The biggest problem I’ve solved for my clients over the past few years isn’t tactical.
It’s helping them decide what actually matters and what needs to be ignored.
In most cases, they’re overwhelmed not by a lack of ideas, but by an inability to let go of certain ones. They’re doing too much because they don’t feel safe stopping.
Not because those things are working, but because they somehow feel necessary.
This shows up everywhere. They insist on being on multiple platforms or resist narrowing their positioning because it might rule out potential clients.
They soften their messaging so it doesn’t exclude anyone.
They keep legacy offers alive because they’ve always been part of the business.

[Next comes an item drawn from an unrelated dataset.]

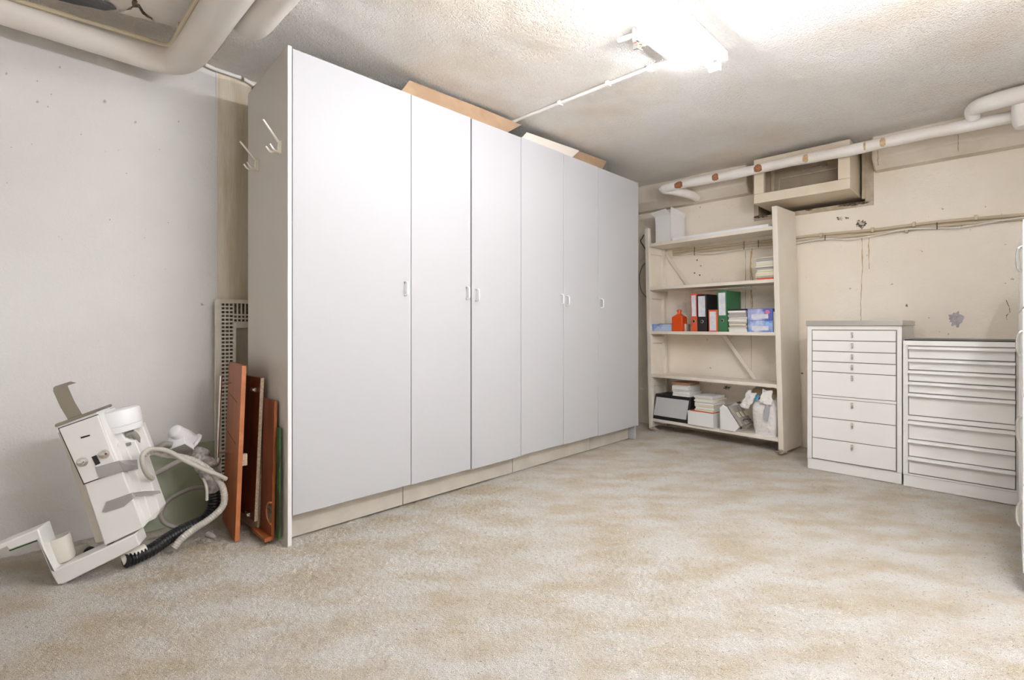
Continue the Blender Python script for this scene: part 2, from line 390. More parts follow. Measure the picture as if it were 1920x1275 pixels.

In theory, it looks wise. In reality, it’s hesitation dressed up as strategy.
Most founders think keeping options open is smart. It feels responsible, flexible, and low-risk. But in practice, optionality becomes a risk in itself. It slows decisions, weakens messaging, fragments execution, and confuses your target market.
Progress rarely comes from adding more. It comes from committing to less.
Most of the breakthroughs I’ve seen came from decisions like:
This is who we’re for
This is who we’re not for
This is the problem we solve the best
This is the channel we’re committing to
This is the message we’re sticking to
Those decisions feel risky because once you narrow, you can be judged. Once you commit, you can be wrong. Once you’re specific, you can’t hide behind optionality.
That’s what makes people uncomfortable.
Take positioning as an example.
Many founders know that niching down would help. They understand it intellectually. But emotionally, they resist it. They worry about excluding people who could pay them.
And they’re right. Some of those people could become clients. But they wouldn’t be the best-fit clients. Clarity always trades breadth for depth. And depth is where trust, momentum, and leverage live.
This isn’t just about marketing channels or messaging. It’s about identity.
When you say, “This is what I do,” you’re also saying, “This is what I don’t.”
And that can feel final, even when it isn’t.
Here’s the part most people miss: positioning isn’t set in stone. It’s a working hypothesis. It evolves as you evolve. It sharpens as you learn. It changes as your market changes. But you can’t refine something you never commit to in the first place.
The real cost of refusing to ignore certain things isn’t inefficiency. It’s diluted messaging, scattered effort, and weaker results.
If your growth feels harder than it should, the question usually isn’t “What else should I be doing?” It’s “What do I need to stop doing?”
Clarity doesn’t come from doing everything right. It comes from having the courage to choose, commit, and eliminate the unnecessary.